[Task brief] In the entries below, find the lines with the word "parts" and copy them.

[Given entries]
────

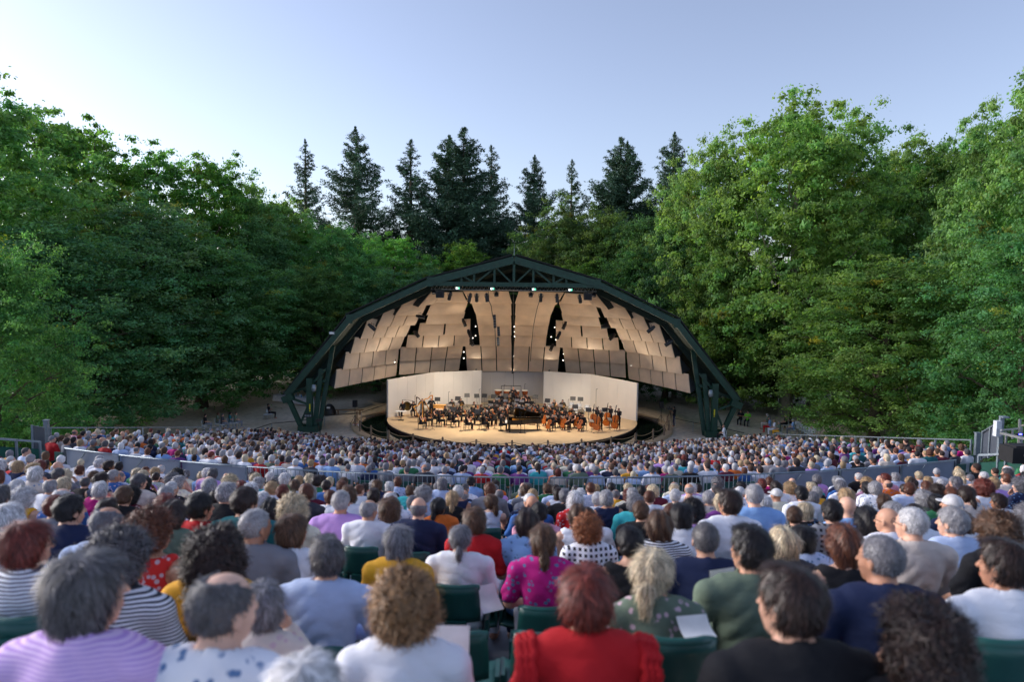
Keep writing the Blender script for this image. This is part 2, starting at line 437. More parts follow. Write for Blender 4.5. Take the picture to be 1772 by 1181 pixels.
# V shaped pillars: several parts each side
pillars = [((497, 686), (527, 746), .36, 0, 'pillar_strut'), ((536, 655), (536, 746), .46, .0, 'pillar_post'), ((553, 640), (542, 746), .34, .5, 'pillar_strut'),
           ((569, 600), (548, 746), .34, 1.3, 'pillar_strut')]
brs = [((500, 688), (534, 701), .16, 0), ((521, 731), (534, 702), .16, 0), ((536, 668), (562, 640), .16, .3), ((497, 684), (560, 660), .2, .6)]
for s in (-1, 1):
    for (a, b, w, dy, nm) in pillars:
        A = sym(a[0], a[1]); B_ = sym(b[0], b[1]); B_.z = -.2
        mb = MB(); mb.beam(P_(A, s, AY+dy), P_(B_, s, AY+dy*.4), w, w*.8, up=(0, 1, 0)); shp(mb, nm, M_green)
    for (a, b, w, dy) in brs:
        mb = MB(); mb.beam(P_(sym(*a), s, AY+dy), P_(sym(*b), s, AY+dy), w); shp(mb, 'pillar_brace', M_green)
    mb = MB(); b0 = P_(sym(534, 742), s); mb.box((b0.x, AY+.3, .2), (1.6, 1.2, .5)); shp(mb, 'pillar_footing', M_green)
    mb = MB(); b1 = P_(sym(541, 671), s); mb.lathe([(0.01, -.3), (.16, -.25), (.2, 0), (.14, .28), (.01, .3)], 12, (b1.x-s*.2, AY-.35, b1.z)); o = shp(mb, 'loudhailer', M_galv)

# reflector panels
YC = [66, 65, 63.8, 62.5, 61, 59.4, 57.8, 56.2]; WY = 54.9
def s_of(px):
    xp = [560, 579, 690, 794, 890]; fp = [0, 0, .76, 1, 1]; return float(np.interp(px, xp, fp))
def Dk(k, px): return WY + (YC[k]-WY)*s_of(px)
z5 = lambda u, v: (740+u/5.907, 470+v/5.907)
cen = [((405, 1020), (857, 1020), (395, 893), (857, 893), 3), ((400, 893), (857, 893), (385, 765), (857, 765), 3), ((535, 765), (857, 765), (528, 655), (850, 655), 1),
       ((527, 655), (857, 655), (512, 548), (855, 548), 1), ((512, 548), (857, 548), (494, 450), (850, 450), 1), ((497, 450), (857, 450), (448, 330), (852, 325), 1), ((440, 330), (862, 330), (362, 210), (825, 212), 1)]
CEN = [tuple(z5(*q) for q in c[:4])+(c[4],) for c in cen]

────

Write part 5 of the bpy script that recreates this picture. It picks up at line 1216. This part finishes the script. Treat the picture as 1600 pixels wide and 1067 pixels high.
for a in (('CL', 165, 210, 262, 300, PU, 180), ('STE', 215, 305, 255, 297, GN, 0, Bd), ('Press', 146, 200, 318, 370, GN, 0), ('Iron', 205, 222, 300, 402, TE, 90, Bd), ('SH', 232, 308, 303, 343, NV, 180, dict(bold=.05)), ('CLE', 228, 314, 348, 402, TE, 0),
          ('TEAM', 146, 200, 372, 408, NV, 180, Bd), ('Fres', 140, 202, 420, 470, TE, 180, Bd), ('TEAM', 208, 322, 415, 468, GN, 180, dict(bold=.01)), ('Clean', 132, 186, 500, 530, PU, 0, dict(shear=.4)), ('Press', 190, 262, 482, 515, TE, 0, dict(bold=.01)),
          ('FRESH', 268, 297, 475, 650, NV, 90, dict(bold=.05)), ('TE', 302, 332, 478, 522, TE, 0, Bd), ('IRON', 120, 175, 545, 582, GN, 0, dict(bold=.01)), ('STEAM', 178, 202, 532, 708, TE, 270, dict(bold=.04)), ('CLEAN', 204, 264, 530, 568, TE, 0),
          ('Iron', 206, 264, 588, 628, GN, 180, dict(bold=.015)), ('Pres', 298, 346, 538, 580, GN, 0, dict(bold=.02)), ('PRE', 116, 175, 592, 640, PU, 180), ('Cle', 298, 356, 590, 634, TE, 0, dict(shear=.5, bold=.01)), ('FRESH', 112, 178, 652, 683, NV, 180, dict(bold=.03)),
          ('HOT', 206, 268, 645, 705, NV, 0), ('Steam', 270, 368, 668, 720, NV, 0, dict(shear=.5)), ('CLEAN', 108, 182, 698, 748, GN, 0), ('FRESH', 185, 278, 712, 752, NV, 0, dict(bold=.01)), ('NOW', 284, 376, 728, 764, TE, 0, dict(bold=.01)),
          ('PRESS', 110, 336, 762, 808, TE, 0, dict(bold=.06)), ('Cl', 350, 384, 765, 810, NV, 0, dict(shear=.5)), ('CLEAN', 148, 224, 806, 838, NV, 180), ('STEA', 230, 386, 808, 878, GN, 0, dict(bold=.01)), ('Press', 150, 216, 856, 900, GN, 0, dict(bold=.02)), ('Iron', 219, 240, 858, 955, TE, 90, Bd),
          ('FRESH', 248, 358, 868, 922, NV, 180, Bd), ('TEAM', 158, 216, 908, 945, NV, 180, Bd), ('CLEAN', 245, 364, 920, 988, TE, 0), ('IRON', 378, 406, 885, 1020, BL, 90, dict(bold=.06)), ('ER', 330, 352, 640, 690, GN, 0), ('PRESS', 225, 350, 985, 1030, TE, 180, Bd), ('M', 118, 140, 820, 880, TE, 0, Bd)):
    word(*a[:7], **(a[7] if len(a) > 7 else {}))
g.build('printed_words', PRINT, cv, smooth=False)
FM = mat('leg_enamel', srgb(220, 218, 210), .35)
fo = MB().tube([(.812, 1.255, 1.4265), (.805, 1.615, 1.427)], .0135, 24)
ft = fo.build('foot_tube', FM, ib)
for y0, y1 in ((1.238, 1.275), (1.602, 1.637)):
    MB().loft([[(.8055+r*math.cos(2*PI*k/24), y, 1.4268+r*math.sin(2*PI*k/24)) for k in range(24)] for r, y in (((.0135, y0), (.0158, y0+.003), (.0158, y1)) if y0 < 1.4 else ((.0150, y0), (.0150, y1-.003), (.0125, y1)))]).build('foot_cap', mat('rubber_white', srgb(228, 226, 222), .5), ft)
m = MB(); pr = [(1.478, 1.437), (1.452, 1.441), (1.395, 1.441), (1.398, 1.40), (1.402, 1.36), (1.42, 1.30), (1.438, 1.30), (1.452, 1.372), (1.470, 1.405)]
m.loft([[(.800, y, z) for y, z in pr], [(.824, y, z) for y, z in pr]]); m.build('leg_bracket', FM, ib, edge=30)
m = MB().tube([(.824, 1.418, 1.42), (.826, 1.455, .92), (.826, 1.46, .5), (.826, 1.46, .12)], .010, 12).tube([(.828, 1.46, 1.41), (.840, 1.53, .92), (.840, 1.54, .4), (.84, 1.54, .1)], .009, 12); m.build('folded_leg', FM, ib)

────

[Solution]
Keep writing the Blender script for this image. This is part 2, starting at line 437. More parts follow. Write for Blender 4.5. Take the picture to be 1772 by 1181 pixels.
# V shaped pillars: several parts each side